The bargaining unit proposed by workers at SAY Sí, the after-school arts nonprofit, was accepted on Monday by a regional labor board, which also set the union election dates for early March.
Despite arguing in front of the regional labor board that the bargaining unit should be cut nearly in half, SAY Sí’s board of directors offered voluntary recognition to the accepted bargaining unit following the ruling.
Workers said they have not yet formally accepted the board of director’s voluntary recognition because they are waiting to speak with their union representative with the United Professional Organizers (UPO). A National Labor Relations Board (NLRB) union election will be held on March 8 and March 10 if they do not accept voluntary recognition.
Ashley Perez, the visual arts director at SAY Sí who would have been excluded from the vote if the regional labor board sided with the nonprofit’s board of directors, said she’s certain they would win the election if it comes to that.
“We’re a supermajority, there’s not anybody employed at SAY Sí who is not for the union,” Perez said.
The ruling by Region 16 of the NLRB marked the end to months of debate between workers and the nonprofit board over who should be included in the workplace bargaining unit — the group of workers who are allowed to vote and participate in a union.
The ruling was based on November hearings where representatives for the workers and the nonprofit board testified.
SAY Sí’s board had argued that a dozen workers the staff had proposed be in the unit should be excluded because they had supervisory roles, were confidential workers, or were temporary workers. The labor board rejected each of those arguments.
Perez said she and her fellow workers were shocked by the response of their board of directors throughout the unionization effort, which included spending at least $35,000 on law firm Ogletree Deakins.
“I’ll tell you right now, we did not expect for the SAY Si board to prepare by mentioning untrue statements about our work, or inaccurate depictions of the work that we do,” she said. “We seemed to be surprised in every corner of this process.”

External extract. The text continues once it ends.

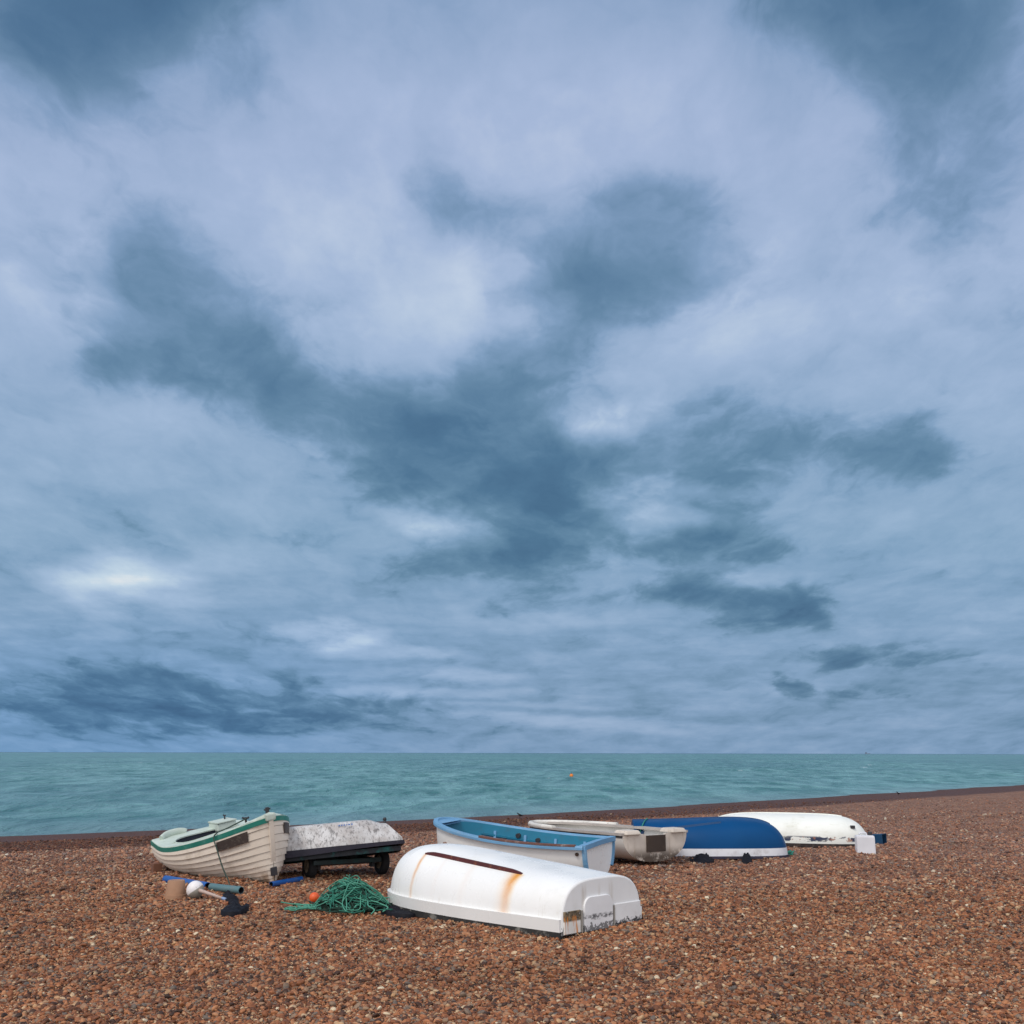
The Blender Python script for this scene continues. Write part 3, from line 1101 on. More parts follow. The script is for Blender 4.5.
# edge of the deck turned down to the strake
mb.grid([rows[-1], [p + Vector((0, 0, -0.04)) for p in rows[-1]]], closed=True)
mb.build('deck', m_deck, rootA)
mb = MB()
co = [deckpt(t_, f, 0.0) for t_, f in inner]
mb.sweep(co, [(-0.012, -0.006), (0.012, -0.006), (0.012, 0.010), (-0.012, 0.010)], closed=True)
mb.build('coaming', m_deck, rootA)
mb = MB()
lowr = [Vector((p.x * 0.98 + 0.02, p.y * 0.9, 0.16)) for p in co]
mb.grid([[p + Vector((0, 0, -0.003)) for p in co], lowr], closed=True)
mb.poly(lowr)
mb.build('cockpit', m_in, rootA)
# raised stern rim, rounded at the quarter
mb = MB()
sr = []
for i in range(25):
    f = i / 24
    g = 1 - abs(2 * f - 1) ** 3
    sr.append(Vector((0.05 + 0.16 * (1 - f) ** 3, lerp(-0.56, -0.16, f), topA(0) + 0.01 + 0.035 * g)))
mb.sweep(sr, [(-0.03, -0.05), (0.03, -0.05), (0.026, 0.04), (0.0, 0.055), (-0.026, 0.04)], smooth=True)
mb.build('stern_rim', m_deck, rootA)
# box locker on the far quarter
mb = MB()
mb.box((0.30, 0.30, topA(0.15) + 0.04), (0.40, 0.30, 0.11), bev=0.02, taper=0.92)
mb.box((0.30, 0.30, topA(0.15) + 0.100), (0.40, 0.29, 0.02), bev=0.006)
mb.build('locker', m_deck, rootA)


def cleat(parent, p, yaw=0, mat=dark_fit, s=1.0):
    m_ = MB()
    p = Vector(p)
    d_ = Vector((cos(yaw), sin(yaw), 0)) * s
    m_.tube([p + Vector((0, 0, -0.01)), p + Vector((0, 0, 0.05 * s))], 0.014 * s, 8)
    m_.tube([p - d_ * 0.055 + Vector((0, 0, 0.062 * s)), p - d_ * 0.03 + Vector((0, 0, 0.055 * s)), p + d_ * 0.03 + Vector((0, 0, 0.055 * s)), p + d_ * 0.055 + Vector((0, 0, 0.062 * s))], 0.013 * s, 8)
    return m_.build('cleat', mat, parent)


pk = deckpt(0.87, -0.45)
cleat(rootA, pk, 0.4)
cleat(rootA, Vector((0.25, 0.36, topA(0.1) + 0.11)), 0.0, s=0.8)
pb = deckpt(0.975, 0.0)
mb = MB()
mb.box(pb + Vector((0, 0, 0.03)), (0.045, 0.04, 0.09), bev=0.008)
mb.tube([pb + Vector((0, -0.04, 0.05)), pb + Vector((0, 0.04, 0.05))], 0.011, 8)
mb.build('mooring_post', dark_fit, rootA)
# breasthook knob of pale timber at the stem head
mb = MB()
mb.box((La + 0.085, 0, topA(1) + 0.0), (0.10, 0.13, 0.09), bev=0.02)
mb.build('stem_head', m_deck, rootA)
# dark name plates either side of the bow, lettering worn away
m_plate = paint('name_plate_dark', (0.06, 0.045, 0.04), 0.6, (0.20, 0.17, 0.14), 0.8, 16, speck=0.5, speckcol=(0.32, 0.29, 0.25))
for side, t0, t1 in ((-1, 0.80, 0.95), (1, 0.885, 0.965)):
    mb = MB()
    rows = []
    for o_ in (0.020, 0.032):
        for q in (0.835, 0.94):
            rows.append([HA.pt(lerp(t0, t1, i / 10), side * q) + Vector((0.35 * o_, side * o_ * (1.0 if side < 0 else 0.6), 0)) for i in range(11)])
    mb.grid([rows[0], rows[2], rows[3], rows[1]], smooth=False)
    for e_ in (0, -1):
        mb.poly([rows[0][e_], rows[2][e_], rows[3][e_], rows[1][e_]])
    mb.build('name_plate', m_plate, rootA)

# mooring line from the foredeck cleat over the side to the shingle
m_rope_d = paint('dark_line', (0.035, 0.06, 0.05), 0.8, (0.12, 0.11, 0.09), 0.4, 30)


bpy.context.view_layer.update()


def wA(p):
    return rootA.matrix_world @ Vector(p)


def smooth_path(pts, n=8):
    out = []
    pts = [Vector(p) for p in pts]
    for i in range(len(pts) - 1):
        p0, p1, p2, p3 = pts[max(0, i - 1)], pts[i], pts[i + 1], pts[min(len(pts) - 1, i + 2)]
        for k in range(n):
            t_ = k / n
            out.append(0.5 * ((2 * p1) + (p2 - p0) * t_ + (2 * p0 - 5 * p1 + 4 * p2 - p3) * t_ * t_ + (3 * p1 - p0 - 3 * p2 + p3) * t_ ** 3))
    out.append(pts[-1])
    return out


tg = 0.80
rp = [wA(pk + Vector((0.02, 0, 0.05)))] + [wA(deckpt(lerp(0.80, tg, i / 4), lerp(-0.66, -0.99, i / 4), 0.02)) for i in range(1, 5)]
edge_ = wA(HA.pt(tg, -1) + Vector((0, -0.05, -0.02)))
e_ = P(229, 887)
rp += [edge_, edge_.lerp(e_, 0.25) + Vector((0, -0.01, 0)), edge_.lerp(e_, 0.6), e_ + Vector((0, 0, 0.06)), e_ + Vector((0.02, -0.03, 0.015))]
mb = MB()
mb.tube(smooth_path(rp), 0.009, 6)
mb.build('mooring_rope', m_rope_d, None, 'dark thin rope hanging down the cream clinker boat from its foredeck cleat', 'rope')

# ================================================================== pipes, pot, buoy under the clinker boat
def pipe(u0, v0, u1, v1, r, col, label, name='roller_pipe', zoff=0.0, group='plastic pipes used as boat rollers'):
    p0, p1 = P(u0, v0, r), P(u1, v1, r)
    mid = (p0 + p1) / 2
    d_ = (p1 - p0)
    ln = d_.length
    root = thing(name, (mid.x, mid.y, r * 0.88 + zoff), label, 'pipe', group, rot=(0, 0, atan2(d_.y, d_.x)))
    mo, mi = col
    m_ = MB()
    rows = []
    for xx, rr in ((-ln / 2, r * 0.84), (-ln / 2, r), (ln / 2, r), (ln / 2, r * 0.84)):
        rows.append([(xx, rr * cos(2 * pi * k / 24), rr * sin(2 * pi * k / 24)) for k in range(24)])
    m_.grid(rows, closed=True)
    o_ = m_.build('pipe_wall', mo, root)
    o_.modifiers.new('edges', 'EDGE_SPLIT').split_angle = R(40)
    m_ = MB()
    rows = [[(xx, r * 0.84 * cos(2 * pi * k / 24), r * 0.84 * sin(2 * pi * k / 24)) for k in range(24)] for xx in (-ln / 2 + 0.0005, ln / 2 - 0.0005)]
    m_.grid(rows, closed=True)
    m_.build('pipe_bore', mi, root)
    return root


m_blue_pipe = paint('blue_pipe', (0.010, 0.085, 0.32), 0.4, (0.12, 0.15, 0.2), 0.3, 9)
m_teal_pipe = paint('grey_green_pipe', (0.085, 0.17, 0.19), 0.45, (0.2, 0.2, 0.19), 0.4, 9)
m_bore = paint('pipe_bore_dark', (0.012, 0.014, 0.02), 0.8, (0.03, 0.03, 0.03), 0.3, 9)
pipe(166.5, 879.5, 208.5, 886.5, 0.047, (m_blue_pipe, m_bore), 'bright blue pipe lying under the stern of the clinker boat, behind the tan pot')
pipe(212, 887, 242, 890.5, 0.043, (m_teal_pipe, m_bore), 'grey-green pipe lying under the middle of the clinker boat')
pipe(272, 884.5, 302, 879, 0.032, (m_blue_pipe, m_bore), 'short blue pipe poking out to the right of the clinker stem')

mb = MB()
mb.box((0, 0, 0.055), (0.12, 0.16, 0.11), bev=0.008)
o_ = mb.build('wooden_chock', paint('chock_wood', (0.17, 0.075, 0.045), 0.8, (0.06, 0.04, 0.03), 0.5, 10), None,
              'small reddish wooden block wedged by the stern of the clinker boat', 'wooden block')
o_.location = P(157, 872)
o_.rotation_euler = (0, 0, 0.5)

# tan pot, upside down
m_pot = paint('tan_pot', (0.34, 0.19, 0.115), 0.75, (0.16, 0.10, 0.06), 0.35, 9)
rootP = thing('plant_pot', P(176, 898), 'tan pot standing upside down on the shingle, left of the white buoy', 'pot')
mb = MB()
mb.lathe([(0.0, 0.185), (0.088, 0.185), (0.094, 0.178), (0.113, 0.035), (0.125, 0.034), (0.127, -0.01), (0.11, -0.012)], seg=32)
mb.build('pot_body', m_pot, rootP).modifiers.new('edges', 'EDGE_SPLIT').split_angle = R(38)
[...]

In a statement from the board of directors, they said they would not appeal the NLRB decision but would still retain Ogletree Deakins until the matter was resolved.
“We will be 100% accountable to any directives [the NLRB] provide[s],” the statement said. “Ogletree Deakins will continue to support SAY Si as we move through this process.”
The board of directors had earlier come under fire for retaining Ogletree Deakins because workers said the law firm’s history ran counter to the mission and values of SAY Sí.
Following the NLRB ruling, Perez said workers were celebrating. “We all kind of hugged and smiled and did more jumping around and just a little bit of reflecting and being excited,” she said.
Amalia Oritz, the theater arts director at SAY Sí, said despite the offer of voluntary recognition, the board will need to do more to regain workers’ trust.
“We still want to craft a formal response to our board who I believe still needs to claim public responsibility for dragging staff through a lengthy and stressful NLRB hearing, publicly deriding our operations manager for falling behind in her duties (due to the hearing and taking on extra duties from our absence of an [executive director]) and then spending $50,000 on an admin ‘surplus’ at a time that our Operations Manager was requesting help,” Ortiz said. “Relationships need to be repaired.”